RETRO MANÍA
Koto Ensemble Of The Ikuta School
· 12 Jan 2017 · 14:16 ·
O buraco negro da Internet tratou-se de engolir os nomes individuais dos seus intervenientes. Mas não engoliu a música


Apesar da facilidade que existe, hoje em dia, de viajar até e comunicar com todos os povos do mundo, há lugares que permanecem um mistério. Por cada Awesome Tapes From Africa ou talento emergente da cumbia digital, há culturas e músicas que, seja por falta de apoio mediático ou por puro desinteresse ocidental, não têm outra escolha senão a de ficar à sombra, esperando que alguém chegue até elas - não que o seu objectivo primordial seja, evidentemente, dar-se a conhecer.

O Japão (e muitos outros países asiáticos e da Oceânia) habita um pouco esse limbo informativo; aquilo que chega até aos nossos ouvidos melómanos prende-se quase exclusivamente com a sua visão da nossa própria música. Podemos perfeitamente passar tardes a ouvir Boris, álbuns de shibuya-kei, ou até mesmo a sua versão da pop de alta energia que domina os seus topes de vendas. Mas isto não é (todo) o Japão.
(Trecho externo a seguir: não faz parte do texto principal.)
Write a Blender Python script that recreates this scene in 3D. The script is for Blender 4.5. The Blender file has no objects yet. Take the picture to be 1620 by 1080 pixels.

De fora desses nossos trabalhos arqueológicos tem ficado a música dita "tradicional", num país que nunca deixou de o ser, apesar do hipermodernismo quase cliché potenciado pelas nossas visões de cidades afogadas em néons e tecnologia de ponta. É um país contraditório, e para o melhor entendermos temos também de nos expor a esse lado mais conservador.



Editado em 1973 no mundo ocidental pela Lyrichord, Japanese Koto Orchestra abre um pouco a porta para aquilo que é ipso facto a música autóctone deste lado do mundo. Dos seus autores, pouco se sabe, tirando as suas assinaturas: Koto Ensemble Of The Ikuta School e Master Musicians Of Ikuta-Ryu referem-se, parece, a uma e a mesma coisa. O buraco negro da Internet tratou-se de engolir os nomes individuais dos seus intervenientes. Mas não engoliu a música, aqui construída a partir de vários instrumentos tradicionais japoneses: o koto (um instrumento de cordas com raízes históricas na guzheng, uma espécie de cítara chinesa), a hoteki (flauta), o shamisen (um instrumento de três cordas) e a shakuhachi (flauta de bambu).



Ao longo de mais de quarenta minutos, o que aqui escutamos é verdadeiramente uma orquestra - não sendo "orquestral" no sentido que lhe costumamos atribuir. As três peças apresentadas em Japanese Koto Orchestra têm as suas raízes na folk japonesa, tendo sido compostas, ao que tudo indica, no século XX - "Nagare", o segundo tema, foi-o nos anos 30, disso há certezas. Assim como existe a certeza de que esta é uma música com o propósito único de criar um "ambiente", uma imagem mental no seu ouvinte. O leito de um rio, a pétala de uma flor de cerejeira caindo suavemente no chão, a passagem inexorável do tempo - por exemplo, e por chavão animeesco.



"Otone No Nagare Ni Sote", escreve-se aqui, é «raramente interpretada devido à dificuldade que existe em reunir o talento musical necessário» para o fazer. Nesta peça, o silêncio também é muitas vezes utilizado quase como se fora ele próprio um instrumento - deixando que uma única vibração de uma única corda paire no ar, antes que a demais dissonância entre de novo em cena. É uma ode de vinte e cinco minutos ao rio Tone, o segundo maior do Japão, e como a água vai avançando mais rapidamente ou lentamente consoante a vontade, estando dividida em vários movimentos diferentes. "Shochikubai", mais ríspida - pela utilização do kokyū, instrumento tocado com um arco - talvez seja a peça mais gratificante aos ouvidos de quem já andou perdido pelo noise e pelo mundo da improvisação. Falta agora que nos percamos na terra.